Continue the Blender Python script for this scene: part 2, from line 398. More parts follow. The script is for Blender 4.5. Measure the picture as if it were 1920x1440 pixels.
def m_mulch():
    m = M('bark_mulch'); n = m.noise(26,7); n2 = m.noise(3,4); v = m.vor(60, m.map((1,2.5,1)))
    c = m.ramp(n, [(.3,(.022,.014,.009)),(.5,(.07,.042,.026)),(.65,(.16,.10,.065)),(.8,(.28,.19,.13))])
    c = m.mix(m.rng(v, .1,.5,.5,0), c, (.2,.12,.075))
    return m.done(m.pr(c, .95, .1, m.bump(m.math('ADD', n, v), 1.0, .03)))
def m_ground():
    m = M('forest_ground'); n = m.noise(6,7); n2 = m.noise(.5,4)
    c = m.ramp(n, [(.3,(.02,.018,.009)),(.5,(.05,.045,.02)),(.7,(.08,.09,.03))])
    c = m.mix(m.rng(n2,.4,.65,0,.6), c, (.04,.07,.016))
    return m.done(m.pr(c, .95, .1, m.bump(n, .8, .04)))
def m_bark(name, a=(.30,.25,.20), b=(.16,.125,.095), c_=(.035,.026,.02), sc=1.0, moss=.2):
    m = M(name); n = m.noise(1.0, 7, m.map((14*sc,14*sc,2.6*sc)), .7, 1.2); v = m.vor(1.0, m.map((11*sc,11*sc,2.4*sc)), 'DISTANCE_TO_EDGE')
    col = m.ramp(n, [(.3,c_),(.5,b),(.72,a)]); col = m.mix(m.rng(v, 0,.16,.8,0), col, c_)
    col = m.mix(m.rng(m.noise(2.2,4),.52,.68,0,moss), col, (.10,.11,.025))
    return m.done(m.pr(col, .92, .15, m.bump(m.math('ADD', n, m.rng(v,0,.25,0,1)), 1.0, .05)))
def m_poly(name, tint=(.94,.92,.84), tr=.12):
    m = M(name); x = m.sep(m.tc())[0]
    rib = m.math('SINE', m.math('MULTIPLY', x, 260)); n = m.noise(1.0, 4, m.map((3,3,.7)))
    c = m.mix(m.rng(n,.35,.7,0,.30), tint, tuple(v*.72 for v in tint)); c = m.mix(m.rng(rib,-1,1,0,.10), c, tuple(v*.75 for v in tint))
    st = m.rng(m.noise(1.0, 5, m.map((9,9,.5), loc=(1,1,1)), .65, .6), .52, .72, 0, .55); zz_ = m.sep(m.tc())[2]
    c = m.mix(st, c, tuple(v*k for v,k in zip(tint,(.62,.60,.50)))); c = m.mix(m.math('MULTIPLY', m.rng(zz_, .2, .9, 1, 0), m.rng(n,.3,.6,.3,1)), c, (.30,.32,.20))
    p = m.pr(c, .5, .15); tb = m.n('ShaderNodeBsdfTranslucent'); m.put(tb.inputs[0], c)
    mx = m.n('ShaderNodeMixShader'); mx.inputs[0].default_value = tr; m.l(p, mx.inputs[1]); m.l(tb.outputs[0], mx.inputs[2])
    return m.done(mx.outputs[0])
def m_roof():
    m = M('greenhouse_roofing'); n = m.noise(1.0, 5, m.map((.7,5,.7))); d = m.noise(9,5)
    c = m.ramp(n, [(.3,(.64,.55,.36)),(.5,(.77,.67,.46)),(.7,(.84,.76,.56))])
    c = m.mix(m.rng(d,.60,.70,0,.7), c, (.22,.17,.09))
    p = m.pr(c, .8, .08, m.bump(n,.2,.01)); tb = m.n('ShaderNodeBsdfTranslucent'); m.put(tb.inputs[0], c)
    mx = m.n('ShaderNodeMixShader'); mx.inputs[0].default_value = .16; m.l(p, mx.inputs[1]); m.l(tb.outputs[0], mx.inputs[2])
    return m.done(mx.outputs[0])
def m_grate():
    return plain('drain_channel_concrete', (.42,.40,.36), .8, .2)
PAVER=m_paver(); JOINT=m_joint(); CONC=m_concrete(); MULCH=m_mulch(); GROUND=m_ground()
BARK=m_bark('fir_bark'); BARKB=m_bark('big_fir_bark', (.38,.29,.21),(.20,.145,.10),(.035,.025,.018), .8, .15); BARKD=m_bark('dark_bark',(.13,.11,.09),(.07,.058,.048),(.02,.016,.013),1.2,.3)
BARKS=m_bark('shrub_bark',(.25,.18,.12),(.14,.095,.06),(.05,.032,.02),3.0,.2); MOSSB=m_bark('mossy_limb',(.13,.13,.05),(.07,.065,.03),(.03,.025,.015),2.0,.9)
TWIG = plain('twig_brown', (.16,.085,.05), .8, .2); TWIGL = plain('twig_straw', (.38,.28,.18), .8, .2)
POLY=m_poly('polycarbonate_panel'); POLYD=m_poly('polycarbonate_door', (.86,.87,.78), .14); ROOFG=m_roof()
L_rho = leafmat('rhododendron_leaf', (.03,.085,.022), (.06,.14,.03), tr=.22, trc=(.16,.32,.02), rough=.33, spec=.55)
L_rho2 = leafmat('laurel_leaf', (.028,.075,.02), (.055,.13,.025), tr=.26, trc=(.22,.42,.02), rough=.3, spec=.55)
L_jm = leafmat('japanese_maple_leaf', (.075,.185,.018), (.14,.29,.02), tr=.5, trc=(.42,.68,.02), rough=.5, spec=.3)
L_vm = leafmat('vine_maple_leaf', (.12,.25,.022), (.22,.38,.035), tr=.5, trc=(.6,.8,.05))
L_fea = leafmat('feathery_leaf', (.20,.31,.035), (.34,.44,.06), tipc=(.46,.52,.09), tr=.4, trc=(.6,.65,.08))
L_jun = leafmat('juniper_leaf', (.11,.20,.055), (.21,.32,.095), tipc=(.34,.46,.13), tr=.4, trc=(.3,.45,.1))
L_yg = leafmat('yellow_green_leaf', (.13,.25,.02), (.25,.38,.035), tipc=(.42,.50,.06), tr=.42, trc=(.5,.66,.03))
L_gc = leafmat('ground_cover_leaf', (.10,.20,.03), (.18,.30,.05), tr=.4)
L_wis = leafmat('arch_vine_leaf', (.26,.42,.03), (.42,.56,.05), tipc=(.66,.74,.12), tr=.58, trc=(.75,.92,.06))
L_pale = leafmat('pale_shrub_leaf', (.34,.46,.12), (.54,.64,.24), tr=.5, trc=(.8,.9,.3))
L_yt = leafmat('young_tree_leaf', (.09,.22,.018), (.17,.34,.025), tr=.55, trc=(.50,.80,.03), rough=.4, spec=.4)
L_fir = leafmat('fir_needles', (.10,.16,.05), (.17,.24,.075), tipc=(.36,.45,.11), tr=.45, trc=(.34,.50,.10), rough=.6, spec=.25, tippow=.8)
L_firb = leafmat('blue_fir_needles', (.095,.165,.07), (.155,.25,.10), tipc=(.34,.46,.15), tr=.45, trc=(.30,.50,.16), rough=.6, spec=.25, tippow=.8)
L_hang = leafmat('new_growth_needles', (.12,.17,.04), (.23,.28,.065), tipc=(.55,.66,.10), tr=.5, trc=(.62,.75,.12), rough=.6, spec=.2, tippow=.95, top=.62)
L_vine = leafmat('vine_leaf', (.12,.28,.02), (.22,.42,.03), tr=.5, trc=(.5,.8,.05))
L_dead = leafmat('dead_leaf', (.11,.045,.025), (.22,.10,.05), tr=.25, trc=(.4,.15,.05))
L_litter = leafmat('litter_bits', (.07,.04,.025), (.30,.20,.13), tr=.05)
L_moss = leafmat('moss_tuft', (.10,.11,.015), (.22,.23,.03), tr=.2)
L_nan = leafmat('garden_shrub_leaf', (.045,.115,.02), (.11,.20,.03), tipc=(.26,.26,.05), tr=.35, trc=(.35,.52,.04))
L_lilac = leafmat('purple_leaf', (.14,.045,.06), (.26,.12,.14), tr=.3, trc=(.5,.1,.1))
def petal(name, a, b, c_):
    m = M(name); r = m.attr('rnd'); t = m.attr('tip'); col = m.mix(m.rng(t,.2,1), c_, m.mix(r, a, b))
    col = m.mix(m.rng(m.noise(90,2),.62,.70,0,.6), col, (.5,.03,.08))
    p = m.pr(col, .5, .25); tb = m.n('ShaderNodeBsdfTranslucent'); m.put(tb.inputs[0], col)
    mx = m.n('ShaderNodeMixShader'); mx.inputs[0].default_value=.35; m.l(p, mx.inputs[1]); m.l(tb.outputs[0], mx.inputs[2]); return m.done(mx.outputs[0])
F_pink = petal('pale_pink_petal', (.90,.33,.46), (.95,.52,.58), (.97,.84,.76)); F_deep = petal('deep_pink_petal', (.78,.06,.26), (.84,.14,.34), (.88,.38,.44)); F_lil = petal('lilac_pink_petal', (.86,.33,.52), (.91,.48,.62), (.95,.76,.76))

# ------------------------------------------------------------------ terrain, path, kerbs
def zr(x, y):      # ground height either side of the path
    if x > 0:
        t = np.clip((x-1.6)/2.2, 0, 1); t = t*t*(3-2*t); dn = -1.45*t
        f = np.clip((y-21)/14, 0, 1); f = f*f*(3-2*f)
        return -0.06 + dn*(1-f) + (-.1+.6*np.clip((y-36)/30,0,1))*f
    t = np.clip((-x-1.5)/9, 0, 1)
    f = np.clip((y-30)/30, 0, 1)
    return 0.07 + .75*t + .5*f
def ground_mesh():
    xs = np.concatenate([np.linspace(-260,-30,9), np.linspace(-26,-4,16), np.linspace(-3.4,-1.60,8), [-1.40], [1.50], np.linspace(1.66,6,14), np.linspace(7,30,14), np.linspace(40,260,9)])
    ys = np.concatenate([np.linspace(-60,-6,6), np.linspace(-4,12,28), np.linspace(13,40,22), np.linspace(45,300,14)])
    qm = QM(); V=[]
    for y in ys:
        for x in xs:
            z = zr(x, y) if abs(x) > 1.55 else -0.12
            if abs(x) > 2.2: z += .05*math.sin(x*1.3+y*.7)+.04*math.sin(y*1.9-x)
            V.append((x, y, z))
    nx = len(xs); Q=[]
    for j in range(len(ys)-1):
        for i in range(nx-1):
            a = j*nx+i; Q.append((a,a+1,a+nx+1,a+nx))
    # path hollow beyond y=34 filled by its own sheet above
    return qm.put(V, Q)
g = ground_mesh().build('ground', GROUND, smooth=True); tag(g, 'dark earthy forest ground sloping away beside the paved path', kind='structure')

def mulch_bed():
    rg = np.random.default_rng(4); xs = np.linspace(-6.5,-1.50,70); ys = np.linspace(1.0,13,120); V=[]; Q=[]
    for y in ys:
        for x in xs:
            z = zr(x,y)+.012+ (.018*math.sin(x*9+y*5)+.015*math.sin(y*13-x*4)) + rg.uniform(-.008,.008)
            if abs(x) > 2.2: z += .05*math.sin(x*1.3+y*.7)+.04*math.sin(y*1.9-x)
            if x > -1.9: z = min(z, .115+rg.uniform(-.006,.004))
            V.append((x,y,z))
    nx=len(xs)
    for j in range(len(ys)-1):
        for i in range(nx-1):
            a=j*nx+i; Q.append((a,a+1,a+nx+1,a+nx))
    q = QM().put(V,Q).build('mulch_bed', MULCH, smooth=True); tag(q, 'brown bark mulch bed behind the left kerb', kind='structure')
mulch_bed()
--
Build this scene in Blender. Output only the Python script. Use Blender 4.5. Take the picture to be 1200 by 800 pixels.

• The problem: Say how many lines of the data hold the string "pixels". Reply with the number alone.

• Task output: 2